Figuring he'd throw me out I said, "That is your question."

He said, "Then I guess I have to hire you."

In that instant I realized there are two laws and that who I would become for the rest of my life hung entirely upon which of the two I broke.

I've been on the right side of the wrong law since 1970.

That man changed my life fore the better. He had more love in his small toe than the whole flower child movement put together. I learned a lot from him.

Mostly, my balls dropped. I stopped being a boy and became a man.

I believe the ranch the Manson family hung out on was the William S. Hart ranch.

Been an anarchist for God since 1970.

Who would have thought I'd learn the meaning of Christianity in Hollywood?

Good town. Done more good than all the world's religions rolled into one.

12:42 PM  
Blogger Marc J. Hampton said...

I was born in 71...i grew up listening to my young parents talk about the "Sharon Tate Murders"...I think it really spooked them. Conversely Vietnam was never mentioned...ever.

1:07 PM  
Blogger stinky fitzwizzle said...

Lee Marvin stopped making good movies in the '60s? Stinky will take Pocket Money, Emperor of the North, Prime Cut, The Iceman Cometh or The Big Red One over anything Mr. Tarantino can regurgitate.

3:17 PM  
Blogger Reg Hartt said...

Vietnam was worse. Absolutely.

That was the result of mad people in Washington not fuzzy haired lunatics on a ranch.

3:44 PM  
Blogger Michael said...

John, sorry you could not swing by Chicago where the Music Box, ten minutes from me on foot, played it in 70mm. Bless them for fighting the willful suicide of quality theatrical presentation.

A couple of thoughts (spoilers ahoy)-- it is interesting that Tarantino avoids the few good movies that might have been on marquees then-- The Wild Bunch, Midnight Cowboy, reissues of 2001. This is a movie that says, you have to love MOVIES, in all their Krakatoa/Three in the Attic/Wrecking Crew junkiness, not just a movie.

Tarantino talks about who inspired Rick and Cliff in the Pure Cinema Podcast about it, worth a listen to the early section at least. There are many candidates he mentions, from Ty Herndon to Edd Kookie Byrnes-- a whole class of cleancut good looking guys who were suddenly past their expiration date when the Hoffmans and Pacinos and Hackmans became the new stars. The most obvious inspiration for Rick and Cliff's relationship is Burt Reynolds and Hal Needham-- and that one had a happy ending in revitalized stardom, eventually.

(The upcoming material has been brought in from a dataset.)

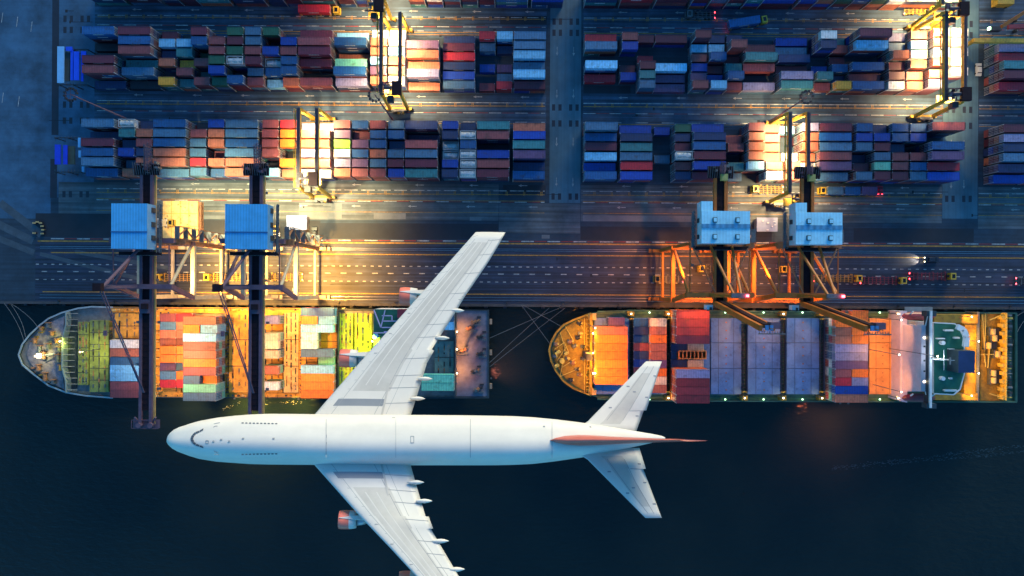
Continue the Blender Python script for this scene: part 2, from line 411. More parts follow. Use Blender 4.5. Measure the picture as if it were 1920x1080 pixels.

Yes, Rick is alive at the end. Or is he? At the very end, Rick is admitted, past an elaborate gate, to a party full of people who in the real 1969, are all dead-- and he thinks he's finally in showbiz heaven...

2:03 PM  
Blogger iarla said...

It's a modestly entertaining movie. I was surprised that it was no worse than it was. The last time I endured a Tarantino was "Jackie Brown" in the late 90's and that bored the knickers off me. The usual - long boring stretches of not too smart 'dialogue' punctuated by orgasms of 'cartoon' violence. Same in this one, but the colors were nice and it moved a bit better and it panders to fake nostalgia for aging fans. At the screening of OUATIH that I attended, I was mildly disquieted that young boys in the crowd laughed and cheered when the Susan Atkins character had her head repeatedly smashed on the kitchen counter top, which shows - as much as anything depicted in this film - that few learned the lessons of the 60's, and less are likely to, after viewing this. I also thought (reading the comments above) about the many children and women (some of whom probably pregnant) were raped and butchered by our boys in Vietnam. Is Sharon a metaphor for such misdeeds?

5:59 AM  
Blogger Michael said...

"I also thought (reading the comments above) about the many children and women (some of whom probably pregnant) were raped and butchered by our boys in Vietnam. Is Sharon a metaphor for such misdeeds?"

Well, for that to be true the movie would have to, say, start with clips of Rick's TV show in which he is shown to be a heartless killer who makes money off of the body count he brings in. But like you say, he's not that smart.

7:24 PM  
Blogger Unknown said...

Ravishing and vastly entertaining. Everything a movie should be. wonderfully written, acted, designed, edited and a fantastic selection of music throughout. Leo and Brad have never been better. I suppose I'm biased because I saw it at the Cinerama Dome in Hollywood, but the audience was entranced. Applause at the end. What a great time at the movies.

2:59 AM  
Blogger Unknown said...

Everything a movie should be. Ravishing and cinematic with wonderful writing, editing, casting, cinematography design and great choices of music throughout. Leo and Brad have never been better. I may be biased having seen it at the Cinerama Dome in Hollywood. The audience applauded at the end. I just saw it a second time.